■ Available data
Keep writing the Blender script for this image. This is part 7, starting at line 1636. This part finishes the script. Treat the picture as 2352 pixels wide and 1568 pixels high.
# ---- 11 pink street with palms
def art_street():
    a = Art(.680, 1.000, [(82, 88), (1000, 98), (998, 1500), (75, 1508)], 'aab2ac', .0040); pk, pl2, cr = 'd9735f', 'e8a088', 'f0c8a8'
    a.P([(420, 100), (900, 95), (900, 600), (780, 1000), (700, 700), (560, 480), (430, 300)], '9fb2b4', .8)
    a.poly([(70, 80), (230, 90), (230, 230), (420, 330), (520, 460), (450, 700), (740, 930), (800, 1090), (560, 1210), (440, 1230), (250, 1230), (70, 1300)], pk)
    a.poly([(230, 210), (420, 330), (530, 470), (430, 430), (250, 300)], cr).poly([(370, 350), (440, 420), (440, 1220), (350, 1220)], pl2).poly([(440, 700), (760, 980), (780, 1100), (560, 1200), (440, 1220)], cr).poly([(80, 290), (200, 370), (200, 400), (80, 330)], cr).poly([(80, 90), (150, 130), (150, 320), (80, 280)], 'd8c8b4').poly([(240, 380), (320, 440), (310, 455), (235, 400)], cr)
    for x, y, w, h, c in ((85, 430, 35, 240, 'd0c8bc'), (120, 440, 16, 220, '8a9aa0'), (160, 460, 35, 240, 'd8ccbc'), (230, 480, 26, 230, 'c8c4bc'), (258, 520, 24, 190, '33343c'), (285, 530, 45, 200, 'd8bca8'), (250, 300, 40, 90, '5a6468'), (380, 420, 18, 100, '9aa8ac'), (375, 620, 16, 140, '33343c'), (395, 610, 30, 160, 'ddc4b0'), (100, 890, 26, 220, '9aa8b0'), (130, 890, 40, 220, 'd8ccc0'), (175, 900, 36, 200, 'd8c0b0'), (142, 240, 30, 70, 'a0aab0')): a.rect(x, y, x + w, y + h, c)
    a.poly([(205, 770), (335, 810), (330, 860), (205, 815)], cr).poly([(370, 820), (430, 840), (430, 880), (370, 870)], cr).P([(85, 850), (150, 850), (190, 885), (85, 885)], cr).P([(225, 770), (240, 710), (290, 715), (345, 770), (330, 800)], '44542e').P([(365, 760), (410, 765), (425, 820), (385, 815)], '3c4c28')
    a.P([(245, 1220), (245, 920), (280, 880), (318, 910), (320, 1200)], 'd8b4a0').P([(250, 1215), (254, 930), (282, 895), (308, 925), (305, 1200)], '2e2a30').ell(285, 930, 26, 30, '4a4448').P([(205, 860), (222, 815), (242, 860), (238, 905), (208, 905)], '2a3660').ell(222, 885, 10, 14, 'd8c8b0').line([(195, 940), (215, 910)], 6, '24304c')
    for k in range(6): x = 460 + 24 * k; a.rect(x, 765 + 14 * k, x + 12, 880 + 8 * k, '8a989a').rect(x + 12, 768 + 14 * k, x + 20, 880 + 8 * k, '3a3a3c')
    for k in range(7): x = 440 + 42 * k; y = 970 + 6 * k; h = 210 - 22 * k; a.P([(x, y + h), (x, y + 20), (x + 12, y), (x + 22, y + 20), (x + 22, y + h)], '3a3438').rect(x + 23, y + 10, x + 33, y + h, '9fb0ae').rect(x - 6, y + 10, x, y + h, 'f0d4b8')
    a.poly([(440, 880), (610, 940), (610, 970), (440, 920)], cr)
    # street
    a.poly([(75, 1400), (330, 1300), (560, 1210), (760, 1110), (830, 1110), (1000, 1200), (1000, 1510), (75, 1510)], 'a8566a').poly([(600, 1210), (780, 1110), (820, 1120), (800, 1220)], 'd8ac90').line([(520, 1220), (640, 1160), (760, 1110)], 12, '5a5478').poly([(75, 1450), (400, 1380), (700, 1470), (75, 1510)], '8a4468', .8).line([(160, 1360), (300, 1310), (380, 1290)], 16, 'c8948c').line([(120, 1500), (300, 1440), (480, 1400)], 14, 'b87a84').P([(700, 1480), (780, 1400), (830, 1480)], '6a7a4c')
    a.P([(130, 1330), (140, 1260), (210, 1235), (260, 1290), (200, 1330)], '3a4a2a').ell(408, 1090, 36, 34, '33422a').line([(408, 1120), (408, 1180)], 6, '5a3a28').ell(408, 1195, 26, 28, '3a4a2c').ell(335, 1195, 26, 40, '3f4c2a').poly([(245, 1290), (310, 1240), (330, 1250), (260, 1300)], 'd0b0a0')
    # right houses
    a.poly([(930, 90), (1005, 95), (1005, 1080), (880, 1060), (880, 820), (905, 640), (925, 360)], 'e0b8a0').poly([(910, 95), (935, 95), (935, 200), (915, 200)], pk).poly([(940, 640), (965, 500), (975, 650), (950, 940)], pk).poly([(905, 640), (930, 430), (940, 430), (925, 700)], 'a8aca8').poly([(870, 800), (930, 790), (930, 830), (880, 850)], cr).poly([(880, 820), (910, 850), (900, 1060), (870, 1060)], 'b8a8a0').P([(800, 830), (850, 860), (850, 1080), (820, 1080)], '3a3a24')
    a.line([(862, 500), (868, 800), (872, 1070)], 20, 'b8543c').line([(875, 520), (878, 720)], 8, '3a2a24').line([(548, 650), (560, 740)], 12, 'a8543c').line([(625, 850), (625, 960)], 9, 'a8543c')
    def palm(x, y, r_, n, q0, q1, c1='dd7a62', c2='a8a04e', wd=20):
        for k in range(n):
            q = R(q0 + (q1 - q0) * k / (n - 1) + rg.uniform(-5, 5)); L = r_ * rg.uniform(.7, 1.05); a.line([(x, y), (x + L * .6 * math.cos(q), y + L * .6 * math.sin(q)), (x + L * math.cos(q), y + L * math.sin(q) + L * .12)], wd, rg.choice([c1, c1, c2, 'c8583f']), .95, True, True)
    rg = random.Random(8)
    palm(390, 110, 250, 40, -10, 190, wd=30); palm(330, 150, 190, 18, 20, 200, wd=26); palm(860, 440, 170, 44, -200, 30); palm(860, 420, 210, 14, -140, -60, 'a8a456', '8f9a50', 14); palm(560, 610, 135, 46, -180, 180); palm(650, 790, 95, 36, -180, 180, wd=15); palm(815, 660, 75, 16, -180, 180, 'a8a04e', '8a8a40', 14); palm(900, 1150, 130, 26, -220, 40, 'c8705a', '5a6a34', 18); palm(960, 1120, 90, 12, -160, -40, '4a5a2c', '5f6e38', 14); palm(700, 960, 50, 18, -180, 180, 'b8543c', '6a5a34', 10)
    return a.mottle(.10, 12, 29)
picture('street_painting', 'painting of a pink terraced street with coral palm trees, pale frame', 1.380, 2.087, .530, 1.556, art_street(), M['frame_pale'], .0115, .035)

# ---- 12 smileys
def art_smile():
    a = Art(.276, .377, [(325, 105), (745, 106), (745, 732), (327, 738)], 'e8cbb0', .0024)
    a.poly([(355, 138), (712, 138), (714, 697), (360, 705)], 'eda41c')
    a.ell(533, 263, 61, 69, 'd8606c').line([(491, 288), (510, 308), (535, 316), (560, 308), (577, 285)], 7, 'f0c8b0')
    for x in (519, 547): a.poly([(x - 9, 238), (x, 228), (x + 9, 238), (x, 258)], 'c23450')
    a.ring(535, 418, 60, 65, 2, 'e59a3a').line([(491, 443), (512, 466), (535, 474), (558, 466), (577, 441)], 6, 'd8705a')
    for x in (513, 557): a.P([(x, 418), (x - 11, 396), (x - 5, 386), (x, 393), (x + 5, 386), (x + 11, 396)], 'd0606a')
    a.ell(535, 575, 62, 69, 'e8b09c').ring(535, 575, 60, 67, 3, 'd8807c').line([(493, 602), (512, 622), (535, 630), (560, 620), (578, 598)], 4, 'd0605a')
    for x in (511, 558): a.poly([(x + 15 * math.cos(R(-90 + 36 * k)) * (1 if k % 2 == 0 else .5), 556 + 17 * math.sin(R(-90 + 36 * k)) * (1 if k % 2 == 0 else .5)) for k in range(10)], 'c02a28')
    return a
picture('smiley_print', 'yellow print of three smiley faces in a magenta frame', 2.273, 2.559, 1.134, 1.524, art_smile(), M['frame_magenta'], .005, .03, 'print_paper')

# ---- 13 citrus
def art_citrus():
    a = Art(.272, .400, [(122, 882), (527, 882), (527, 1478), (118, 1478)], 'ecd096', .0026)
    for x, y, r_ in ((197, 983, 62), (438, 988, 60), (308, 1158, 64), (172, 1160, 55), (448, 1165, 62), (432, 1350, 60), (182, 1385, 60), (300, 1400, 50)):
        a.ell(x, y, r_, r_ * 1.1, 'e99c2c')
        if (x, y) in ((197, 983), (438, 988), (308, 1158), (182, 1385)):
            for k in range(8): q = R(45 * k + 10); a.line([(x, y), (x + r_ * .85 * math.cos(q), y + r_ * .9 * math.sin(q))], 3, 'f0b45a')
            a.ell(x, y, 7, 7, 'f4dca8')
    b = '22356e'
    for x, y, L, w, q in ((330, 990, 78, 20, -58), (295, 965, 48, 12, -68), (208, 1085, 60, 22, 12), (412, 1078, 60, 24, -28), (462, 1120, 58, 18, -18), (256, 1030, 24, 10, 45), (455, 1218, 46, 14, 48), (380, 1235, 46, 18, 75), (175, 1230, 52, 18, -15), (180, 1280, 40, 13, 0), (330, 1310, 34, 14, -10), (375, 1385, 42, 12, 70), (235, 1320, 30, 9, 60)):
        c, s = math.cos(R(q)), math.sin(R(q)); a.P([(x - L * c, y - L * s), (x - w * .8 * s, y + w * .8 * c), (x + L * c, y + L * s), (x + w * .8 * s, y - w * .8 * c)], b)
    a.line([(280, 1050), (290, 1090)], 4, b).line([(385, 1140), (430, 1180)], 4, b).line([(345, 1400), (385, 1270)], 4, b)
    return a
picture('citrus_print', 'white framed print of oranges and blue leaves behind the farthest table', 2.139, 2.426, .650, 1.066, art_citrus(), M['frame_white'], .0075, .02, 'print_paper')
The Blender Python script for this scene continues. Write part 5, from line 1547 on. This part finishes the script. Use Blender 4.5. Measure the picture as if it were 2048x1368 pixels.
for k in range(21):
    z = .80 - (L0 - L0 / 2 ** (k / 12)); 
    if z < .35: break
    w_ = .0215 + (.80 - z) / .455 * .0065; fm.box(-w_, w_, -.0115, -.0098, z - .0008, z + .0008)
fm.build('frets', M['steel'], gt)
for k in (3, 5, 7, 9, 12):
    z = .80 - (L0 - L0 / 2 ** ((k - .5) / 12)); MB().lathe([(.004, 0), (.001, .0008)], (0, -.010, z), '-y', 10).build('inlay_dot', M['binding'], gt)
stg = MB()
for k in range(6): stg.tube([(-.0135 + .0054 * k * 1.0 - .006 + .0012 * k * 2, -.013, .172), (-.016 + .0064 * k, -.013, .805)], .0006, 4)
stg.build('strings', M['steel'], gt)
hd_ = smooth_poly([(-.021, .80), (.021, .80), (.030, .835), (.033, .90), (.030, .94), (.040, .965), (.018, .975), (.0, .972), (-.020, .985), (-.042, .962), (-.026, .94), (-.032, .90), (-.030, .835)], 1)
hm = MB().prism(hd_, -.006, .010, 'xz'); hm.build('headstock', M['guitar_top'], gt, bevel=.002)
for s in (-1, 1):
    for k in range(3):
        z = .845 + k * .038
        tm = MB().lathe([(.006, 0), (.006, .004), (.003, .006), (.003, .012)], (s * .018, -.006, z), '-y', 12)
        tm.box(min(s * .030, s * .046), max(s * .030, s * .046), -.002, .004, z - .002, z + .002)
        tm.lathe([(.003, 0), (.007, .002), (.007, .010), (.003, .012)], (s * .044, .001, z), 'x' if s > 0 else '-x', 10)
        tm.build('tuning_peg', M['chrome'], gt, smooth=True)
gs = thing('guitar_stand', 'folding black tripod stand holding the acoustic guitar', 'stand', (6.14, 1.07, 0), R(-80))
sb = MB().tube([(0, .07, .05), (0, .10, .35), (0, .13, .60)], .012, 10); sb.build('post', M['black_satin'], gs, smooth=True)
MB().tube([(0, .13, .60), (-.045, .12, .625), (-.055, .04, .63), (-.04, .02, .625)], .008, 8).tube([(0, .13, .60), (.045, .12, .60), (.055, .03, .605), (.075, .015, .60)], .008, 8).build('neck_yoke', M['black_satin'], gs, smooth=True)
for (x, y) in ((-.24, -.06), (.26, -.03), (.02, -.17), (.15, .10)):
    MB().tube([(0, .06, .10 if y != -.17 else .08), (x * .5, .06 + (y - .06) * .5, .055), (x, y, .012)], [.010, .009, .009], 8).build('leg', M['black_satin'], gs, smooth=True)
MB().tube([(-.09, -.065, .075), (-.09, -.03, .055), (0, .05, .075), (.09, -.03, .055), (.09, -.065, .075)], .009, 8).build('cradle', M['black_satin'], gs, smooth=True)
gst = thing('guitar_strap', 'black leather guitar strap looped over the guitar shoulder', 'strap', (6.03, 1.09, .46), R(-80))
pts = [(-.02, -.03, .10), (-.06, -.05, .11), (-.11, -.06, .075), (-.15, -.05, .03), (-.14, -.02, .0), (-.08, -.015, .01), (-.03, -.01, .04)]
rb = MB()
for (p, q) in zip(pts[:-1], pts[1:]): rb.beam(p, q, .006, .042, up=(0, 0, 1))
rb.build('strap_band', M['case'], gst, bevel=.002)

■ Request
Reply with nothing but a number: how many lines of the entries above contain the string "this"?

■ Worked answer
2